Wiltshire Council has defended the £38,000-a-year ‘taxi’ service it runs for staff between County Hall in Trowbridge and Shurnhold in Melksham.

For around two years, a council minibus has been making 10 each-way journeys daily between Bradley Road, Trowbridge, and the Melksham offices, collecting staff along the way.

The service was brought to the Wiltshire Times’ attention by businessman Paul Jones, who spotted the bus waiting at Trowbridge Train Station to pick up Wiltshire Council employees on Tuesday morning.

Mr Jones, who runs Arke Limited, based at Heywood House, said: “I discovered it was taxi-ing staff to work. Why should the taxpayer have to cover to this?”

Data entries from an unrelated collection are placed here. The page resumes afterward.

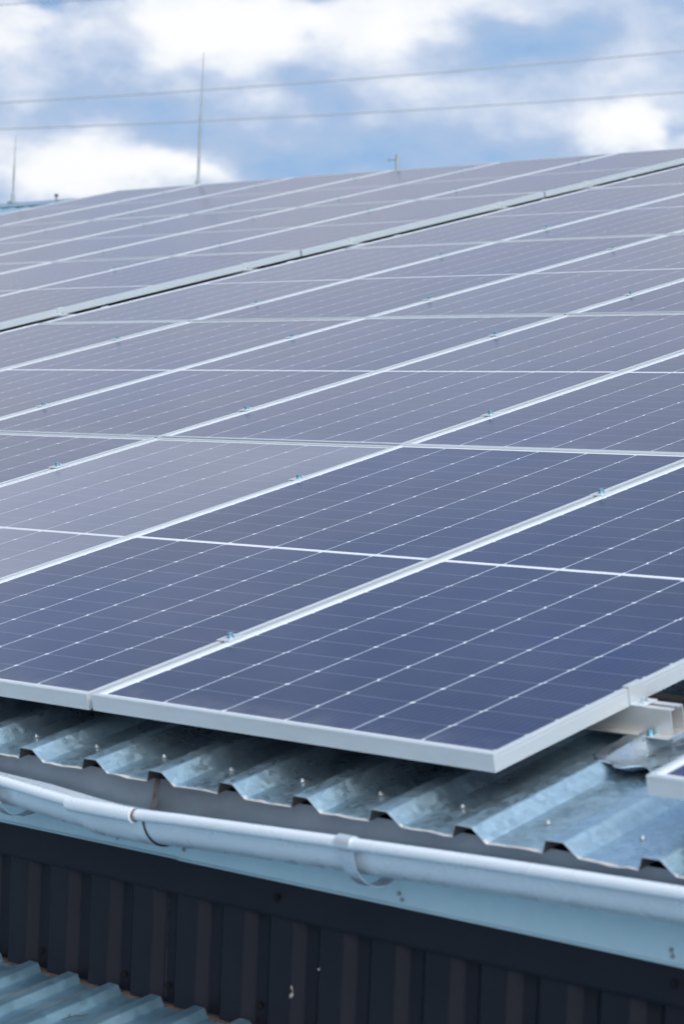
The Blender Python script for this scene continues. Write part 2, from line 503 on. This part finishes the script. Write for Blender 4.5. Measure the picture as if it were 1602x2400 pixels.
# storey below the annex roof line, ends and back of the building
yb = W(0, VR+6.0*math.cos(2*TH), WT-6.0*math.sin(2*TH))
yr = W(0, VR, WT)
x0, x1 = U0+0.15, U1-0.15
wl.quad((x0, -0.003, z_ground), (x1, -0.003, z_ground), (x1, -0.003, -0.13), (x0, -0.003, -0.13))
for x in (x0, x1):
    n_ = len(wl.v)
    wl.v += [(x, -0.003, z_ground), (x, yb.y-0.1, z_ground), (x, yb.y-0.1, yb.z), (x, yr.y, yr.z-0.03), (x, -0.003, -0.13)]
    wl.f.append(tuple(range(n_, n_+5))); wl.m.append(0)
wl.quad((x0, yb.y-0.1, z_ground), (x1, yb.y-0.1, z_ground), (x1, yb.y-0.1, yb.z), (x0, yb.y-0.1, yb.z))
wall = wl.build('wall', M_DARK, bld)
for (px_u, z) in ((-0.1050, -0.5257), (0.1484, -0.5281), (0.2755, -0.5274), (0.5254, -0.5184), (0.904, -0.53), (1.281, -0.53)):
    put_screw(bs0, wall, 'screw', (px_u, -0.0136, z), (math.pi/2, 0, 0.5))
# lap edge of two cladding sheets, scuffed along its rim
le = MB(); le.box(0.2655, 0.2668, -0.0152, -0.0132, -0.552, -0.345)
le.build('lap_edge', M_LAPE, wall)
bd = MB(); bd.tube([(0.6185, -0.0312, -0.4645), (0.6188, -0.0312, -0.4675), (0.6222, -0.0310, -0.4725), (0.6218, -0.0312, -0.4780), (0.6192, -0.0312, -0.4815), (0.6165, -0.0312, -0.4860)], [0.0016, 0.0018, 0.0007, 0.0024, 0.0034, 0.0022], 9)
bd.build('bird_dropping', M_WHITE, wall, smooth=True)
bd = MB(); bd.tube([(0.6855, -0.0312, -0.4205), (0.6855, -0.0316, -0.4225), (0.6854, -0.0312, -0.4248)], [0.0014, 0.0026, 0.0014], 9)
bd.build('bird_dropping', M_WHITE, wall, smooth=True)

# ------------------------------------------------------------------ gutter
GY, GR = -0.113, 0.060
ZK = [(-4.0, -0.02), (-1.2, -0.120), (-0.6, -0.136), (-0.05, -0.1527), (0.18, -0.1688), (0.3675, -0.1672), (0.43, -0.1630), (0.86, -0.1464), (1.23, -0.1335), (1.56, -0.1250), (2.4, -0.105), (4.6, -0.06)]
ZK[0] = (-15.2, -0.12)
def gz(u):
    for (a, x), (b, y) in zip(ZK, ZK[1:]):
        if a <= u <= b: return x+(y-x)*(u-a)/(b-a)-0.011
    return ZK[-1][1]-0.011


def gut_ring(u, dr=0.0, thick=0.0014):
    z0 = gz(u)
    R_ = GR+dr
    outer = [(GY+R_*math.cos(a), z0+R_*math.sin(a)) for a in [-0.27-(math.pi-0.27)*i/22 for i in range(0, 23)]]   # back rim -> bottom -> front rim
    br = 0.0105+dr
    bc = (GY-R_-br*1.35, z0+0.001)
    bead = [(bc[0]+br*math.cos(a), bc[1]+br*math.sin(a)) for a in [0.55+5.75*i/18 for i in range(0, 19)]]
    inner = [(GY+(R_-thick)*math.cos(a), z0+(R_-thick)*math.sin(a)) for a in [-0.27-(math.pi-0.27)*i/22 for i in reversed(range(0, 23))]]
    return [(u, y, z) for y, z in outer+bead+inner]


gut = empty('gutter', 'pale half round metal gutter slung under the corrugated roof edge', 'gutter', (0, GY, -0.24))
def gpart(name, mbx, m, smooth=True):
    for i, p in enumerate(mbx.v): mbx.v[i] = (p[0], p[1]-GY, p[2]+0.24)
    o = mbx.build(name, m, gut)
    if smooth: smooth_by_angle(o, 40)
    return o
def span(a, b, step):
    k = max(1, int((b-a)/step)); return [a+(b-a)*i/k for i in range(k+1)]
for (a, b, dr) in ((-15.2, -4.05, 0), (-4.05, 0.20, 0), (0.350, U1, 0.0005)):
    q = MB(); q.loft([gut_ring(u, dr) for u in span(a, b, 0.12)]); gpart('trough', q, M_GUT)
q = MB(); q.loft([gut_ring(u, 0.0036) for u in span(0.178, 0.362, 0.03)]); gpart('joint_sleeve', q, M_GUT)
q = MB(); q.loft([gut_ring(u, 0.0024) for u in (0.3621, 0.3635)]); gpart('gasket', q, M_STRAP)


def bracket(u0, u1):
    q = MB()
    z0 = gz((u0+u1)/2)
    Ro, Ri = GR+0.0150, GR+0.0125
    zc = z0-0.004
    ang = [-0.6-(math.pi-0.6)*i/24 for i in range(0, 25)]
    o_ = [(GY+Ro*math.cos(a), zc+Ro*math.sin(a)) for a in ang]
    i_ = [(GY+Ri*math.cos(a), zc+Ri*math.sin(a)) for a in reversed(ang)]
    q.loft([[(u, y, z) for y, z in o_+i_] for u in (u0+0.002, u1-0.003)])
    bc = (GY-GR-0.0142, z0+0.001)
    ring = [(bc[0]+0.0142*math.cos(a), bc[1]+0.0142*math.sin(a)) for a in [0.3-5.2*i/18+math.pi for i in range(19)]]
    ri2 = [(bc[0]+0.0118*math.cos(a), bc[1]+0.0118*math.sin(a)) for a in [0.3-5.2*i/18+math.pi for i in reversed(range(19))]]
    q.loft([[(u, y, z) for y, z in ring+ri2] for u in (u0, u1)])
    return gpart('bracket', q, M_BRK)


bracket(-0.084, -0.052); bracket(0.872, 0.906)
for u in (-0.98, -1.9, 1.85): bracket(u, u+0.034)
q = MB()
path = [(-0.0375, -0.128), (-0.046, -0.132), (-0.050, -0.150), (-0.052, -0.172), (-0.058, -0.190), (-0.070, -0.206)]
q.loft([[(0.252, y, z), (0.266, y, z), (0.266, y-0.002, z-0.001), (0.252, y-0.002, z-0.001)] for y, z in path])
gpart('hanger_strap', q, M_STRAP, False)

# ------------------------------------------------------------------ lower annex with the roof the photographer stands on
ann = empty('annex', 'low annex with weathered blue grey corrugated roof meeting the dark wall', 'building')
AS = math.atan(0.2)
AP = 0.1222
a0, a1 = -7.0, 5.0
ap = []
for k in range(int(a0/AP)-1, int(a1/AP)+2):
    c = -0.0915+AP*k                         # right end of the crown
    ap += [(c-0.078, 0.0), (c-0.060, 0.0015), (c-0.036, 0.0085), (c-0.030, 0.0165), (c-0.026, 0.0175), (c-0.003, 0.0175), (c, 0.0165), (c+0.009, 0.002), (c+0.012, 0.0)]
ap = [p for p in ap if a0 <= p[0] <= a1]
rows = []
for s in [0.0, 0.012, 0.03, 0.06, 0.1, 0.15, 0.2, 0.3, 0.4, 0.6, 0.9, 1.5, 3, 5, 7.5]:
    rows.append([(x, -0.034-s*math.cos(AS), -0.5635-s*math.sin(AS)+h+0.0016*noise.noise((x*14, s*9, 1))) for x, h in ap])
am = MB(); am.loft(rows, closed=False, caps=False)
am.build('roof', M_LOW, ann)
am = MB()
ye, ze = -0.034-7.4*math.cos(AS), -0.575-7.4*math.sin(AS)
am.quad((a0+.1, ye, z_ground), (a1-.1, ye, z_ground), (a1-.1, ye, ze), (a0+.1, ye, ze))
for x in (a0+.1, a1-.1):
    am.quad((x, ye, z_ground), (x, -0.05, z_ground), (x, -0.05, -0.585), (x, ye, ze))
am.build('wall', M_DARK, ann)
# ragged brown sealing foam in the joint between annex roof and wall
sf = MB(); rg = []
for i in range(0, 260):
    u = -3.2+i*0.0165
    h = 0.0045+0.004*noise.noise((u*20, 1, 1)); w_ = 0.012+0.006*noise.noise((u*14, 4, 1))
    z = -0.5640
    rg.append([(u, -0.006, z-0.004), (u, -0.026-w_, z-0.006), (u, -0.026-w_*0.8, z+h*0.5), (u, -0.028, z+h), (u, -0.006, z+h)])
sf.loft(rg)
sf.build('sealing_foam', M_RUST, ann, smooth=True)
# a dry twig on the annex roof
tw = empty('twig', 'dry dark twig lying on the lower corrugated roof by the wall', 'twig', (0.197, -0.178, -0.5835), (0, -0.1, 0.9)); tw.scale = (0.42, 0.5, 0.42)
q = MB()
q.tube([(-0.060, -0.012, 0.004), (-0.030, -0.004, 0.009), (0.0, 0.006, 0.012), (0.035, 0.006, 0.009), (0.065, 0.016, 0.010)], [0.0022, 0.003, 0.0028, 0.0024, 0.0012], 7)
q.tube([(-0.030, -0.004, 0.009), (-0.022, 0.012, 0.016), (-0.016, 0.026, 0.021)], [0.0026, 0.0024, 0.001], 7)
q.tube([(0.035, 0.006, 0.009), (0.045, -0.006, 0.012)], [0.002, 0.0008], 6)
q.build('stem', M_TWIG, tw, smooth=True)

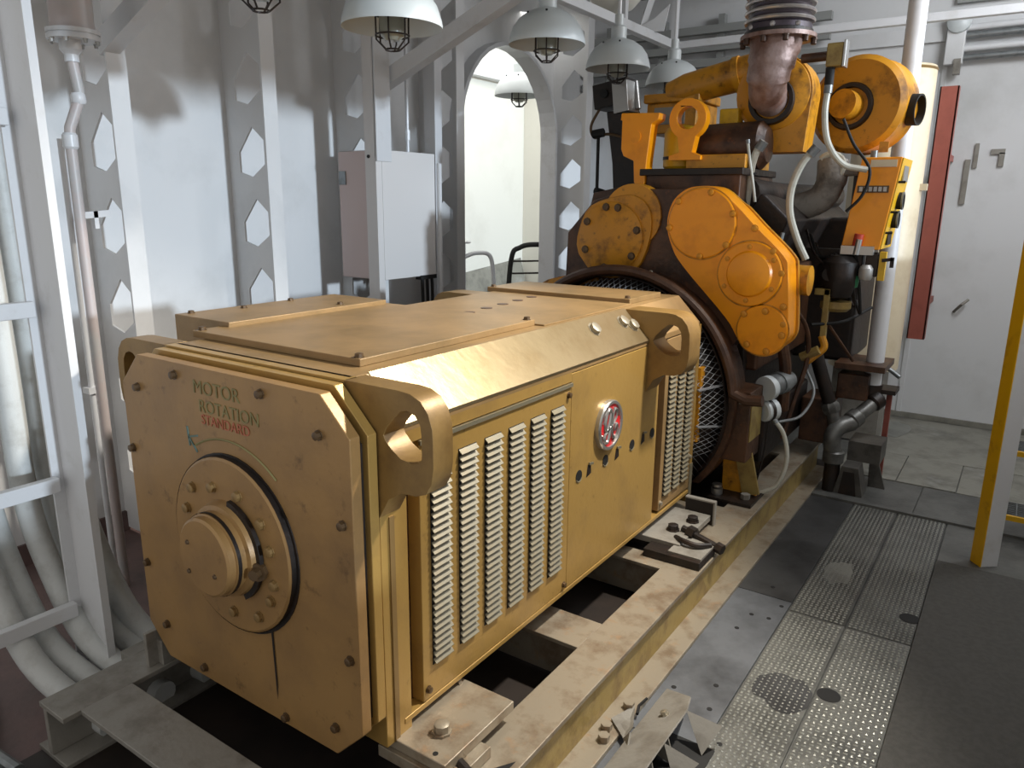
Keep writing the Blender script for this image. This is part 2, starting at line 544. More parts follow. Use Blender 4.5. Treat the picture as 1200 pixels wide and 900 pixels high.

The bus, which costs roughly £150 to run per day and around £38,000 per year, was agreed by the council with its staff as part of their ‘temporary relocation package’ when workers moved offices while £22m worth of improvements are made to County Hall.

Wiltshire Council leader Jane Scott said: “As part of our transformation programme we asked some staff to work in Melksham.

“We knew some of them wouldn’t have easily been able to get to there, so we provided a minibus.”

Yesterday morning, during the bus’ first trip of the day, it only carried five people with a possible 16 seats available.

The car park at the council’s Bradley Road offices was empty, with a council spokes-man claiming the bus also aimed to encourage staff not to park at County Hall.

Wiltshire Councillor Stuart Wheeler, cabinet member for transformation, culture, leisure and libraries, said: “We are updating our offices at County Hall and with the loss of desks we opened the offices in Melksham in the meantime.

"The minibus is a way of getting people backwards and forwards for meetings in Trowbridge and personally I think it’s useful system.

“If we have got people working between 8am-6pm I don’t think 10 trips a day is all that much.”

In recent years Wiltshire Council has cut funding for local charity organisations and some believe the £38,000 should be spent elsewhere.

Amanda Wilkes, service manager for Trowbridge-based HELP counselling services, said: “I think the idea to reduce the number of cars on the road is good, but when charities like ours have been appealing for funding this seems a lot of money for the council to be spending.”